Collins, owner of VisionaryBlur studios near Winlock recently offered to give 100% of the profits from the sale of his photographs to a friend’s family who recently lost a loved one. For the young photographer, the gift was just something he felt compelled to make not because it would benefit him, but because it was the right thing to do, he said.

For Collins, the love for photography began early in life. His mother was passionate about the hobby and he recalls her taking him and his siblings along on many shoots. Collins spent most of his childhood in Arkansas and moved to Chehalis when he was a junior in high school. While at W.F. West, he took photography classes and started a web site of his photography from sporting events where student athletes and their families could download photos of themselves in action.

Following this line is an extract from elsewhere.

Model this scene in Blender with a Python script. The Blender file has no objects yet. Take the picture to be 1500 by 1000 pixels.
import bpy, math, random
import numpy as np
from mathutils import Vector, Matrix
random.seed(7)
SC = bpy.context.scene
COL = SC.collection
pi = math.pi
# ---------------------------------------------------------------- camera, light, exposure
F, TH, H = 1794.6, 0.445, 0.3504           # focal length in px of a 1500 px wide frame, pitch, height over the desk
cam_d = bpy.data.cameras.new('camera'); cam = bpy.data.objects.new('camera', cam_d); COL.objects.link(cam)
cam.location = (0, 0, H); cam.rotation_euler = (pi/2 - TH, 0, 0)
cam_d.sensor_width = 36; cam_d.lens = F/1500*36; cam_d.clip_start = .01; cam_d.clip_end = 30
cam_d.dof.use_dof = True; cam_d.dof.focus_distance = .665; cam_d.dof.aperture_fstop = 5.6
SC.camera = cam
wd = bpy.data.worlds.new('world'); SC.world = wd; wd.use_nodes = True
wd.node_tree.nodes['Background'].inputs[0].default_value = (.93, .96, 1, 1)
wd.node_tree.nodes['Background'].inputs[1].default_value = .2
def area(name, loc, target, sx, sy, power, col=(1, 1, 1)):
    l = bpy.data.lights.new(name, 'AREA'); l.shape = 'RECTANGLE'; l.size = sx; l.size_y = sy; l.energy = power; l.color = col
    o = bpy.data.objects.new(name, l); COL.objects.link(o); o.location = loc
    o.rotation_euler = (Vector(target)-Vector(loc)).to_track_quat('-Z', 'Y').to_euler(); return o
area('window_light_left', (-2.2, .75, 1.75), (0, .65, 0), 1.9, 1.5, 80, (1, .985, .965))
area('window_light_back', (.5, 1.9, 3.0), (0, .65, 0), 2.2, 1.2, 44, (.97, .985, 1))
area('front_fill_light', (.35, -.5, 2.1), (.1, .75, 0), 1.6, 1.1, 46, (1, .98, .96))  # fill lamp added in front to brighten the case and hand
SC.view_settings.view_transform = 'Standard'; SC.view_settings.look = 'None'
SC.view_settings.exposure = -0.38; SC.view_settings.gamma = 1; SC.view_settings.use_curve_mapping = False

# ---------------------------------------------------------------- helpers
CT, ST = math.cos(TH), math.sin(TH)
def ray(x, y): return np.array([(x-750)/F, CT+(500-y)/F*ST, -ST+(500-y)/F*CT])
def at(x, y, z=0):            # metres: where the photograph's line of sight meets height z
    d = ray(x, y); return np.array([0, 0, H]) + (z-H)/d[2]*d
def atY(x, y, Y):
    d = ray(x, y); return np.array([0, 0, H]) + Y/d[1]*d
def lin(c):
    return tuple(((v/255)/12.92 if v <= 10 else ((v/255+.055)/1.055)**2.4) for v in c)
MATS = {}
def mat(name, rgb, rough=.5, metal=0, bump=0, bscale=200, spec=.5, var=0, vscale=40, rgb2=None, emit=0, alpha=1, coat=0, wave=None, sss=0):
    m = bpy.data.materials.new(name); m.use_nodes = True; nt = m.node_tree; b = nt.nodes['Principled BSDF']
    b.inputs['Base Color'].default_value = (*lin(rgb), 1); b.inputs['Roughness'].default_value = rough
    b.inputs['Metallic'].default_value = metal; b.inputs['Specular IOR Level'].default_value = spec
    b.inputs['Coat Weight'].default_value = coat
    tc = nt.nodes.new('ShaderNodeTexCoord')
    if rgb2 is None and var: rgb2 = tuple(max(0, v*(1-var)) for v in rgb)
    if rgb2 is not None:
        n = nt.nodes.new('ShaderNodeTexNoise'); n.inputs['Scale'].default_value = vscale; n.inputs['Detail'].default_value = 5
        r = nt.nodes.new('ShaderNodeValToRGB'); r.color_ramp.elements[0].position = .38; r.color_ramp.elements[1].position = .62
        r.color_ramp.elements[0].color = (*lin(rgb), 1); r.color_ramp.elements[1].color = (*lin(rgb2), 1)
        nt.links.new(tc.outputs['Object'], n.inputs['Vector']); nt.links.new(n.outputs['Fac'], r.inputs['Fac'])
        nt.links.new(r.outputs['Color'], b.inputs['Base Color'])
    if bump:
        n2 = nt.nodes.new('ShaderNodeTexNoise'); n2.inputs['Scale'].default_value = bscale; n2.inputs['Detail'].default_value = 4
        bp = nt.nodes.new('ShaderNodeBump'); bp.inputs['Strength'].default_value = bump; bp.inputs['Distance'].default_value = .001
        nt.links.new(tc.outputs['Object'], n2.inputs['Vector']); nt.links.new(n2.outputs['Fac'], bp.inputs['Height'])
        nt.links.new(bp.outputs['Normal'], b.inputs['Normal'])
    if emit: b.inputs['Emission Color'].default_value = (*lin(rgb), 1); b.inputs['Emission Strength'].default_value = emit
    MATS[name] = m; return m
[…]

“It’s always been a dream job of mine to be a professional photographer,” he said.

He graduated from W.F. West High School in 2014. After graduation, Collins said he drifted away from his goal of becoming a professional photographer for a few years because he needed to get a job to make money to live. But he never stopped being passionate about photography and continued to take any opportunity he could to create photograph. He said it was his girlfriend and her family that really encouraged him to push for his dream of making his hobby into a career and about a year ago, he put up a website and got serious about selling his artwork.

Though he does offer portrait photography, Collins considers himself primarily a landscape photographer. He said he is particularly drawn to the composition of a photograph and finding a new point of view for a subject.

“A lot of people hike to beautiful places and they take the same photograph of the same landscape,” Collins said. “I like the challenge of finding different views of the same places.”

Collins said after moving to Lewis County, he fell in love with Washington’s spectacular wild areas. Especially compared to Arkansas, he said between its mountains, forests and beaches, it feels like Washington “has everything.” He creates in digital content using a Canon 90d and a Sony Alpha, as well as two drones. He said he would like to try film photography, but has held off so far because it is expensive. But he feels like he has plenty of equipment to work with at the moment, anyway.

“Hiking into places is sometimes back-breaking for me because I take all my cameras and lenses and the drones,” he said with a laugh.

Some of Collins’ favorite locations where he has shot landscapes include the Nā Pali Coast on the Hawaiian island of Kauai and Washington’s North Cascade mountain range, which he visited for the first time last year and plans to visit again this year. One of his personal goals is to someday shoot at Yosemite or Zion national parks. Besides continuing to grow his photography business, Collins said in the future, he would like to begin blogging about photography and would also like to start a YouTube channel where he gives tutorials on different photography-related subjects.

Even while he is trying to launch his own photography career, Collins is also using his talents to pay it forward with his recent fund-raiser for his friend’s family. His childhood friend, Ashton Vansickel, who lives near Fayetteville, Arkansas, recently lost her father, Daniel Cunningham.  While her mother worked outside the home, Vansickel said her father’s death has been a hardship for their family, both emotionally and financially, and Collins’ help was much needed.

“I wouldn’t say it was a shock because Riley is a very giving person, he’d give you the shirt off his back if you needed it, but it was a huge blessing,” Vansickel said of hearing of her friend’s gift to her family. “It meant a lot to me and my mom and my sister.”

For Collins, the idea came simply out of his desire to be there for his friend’s family, even though he now lives far away. He said when he heard of Cunningham’s death, he wanted to help in some way.

“I’ve never been so good with words, so I thought this would be a good action I could take,” he said.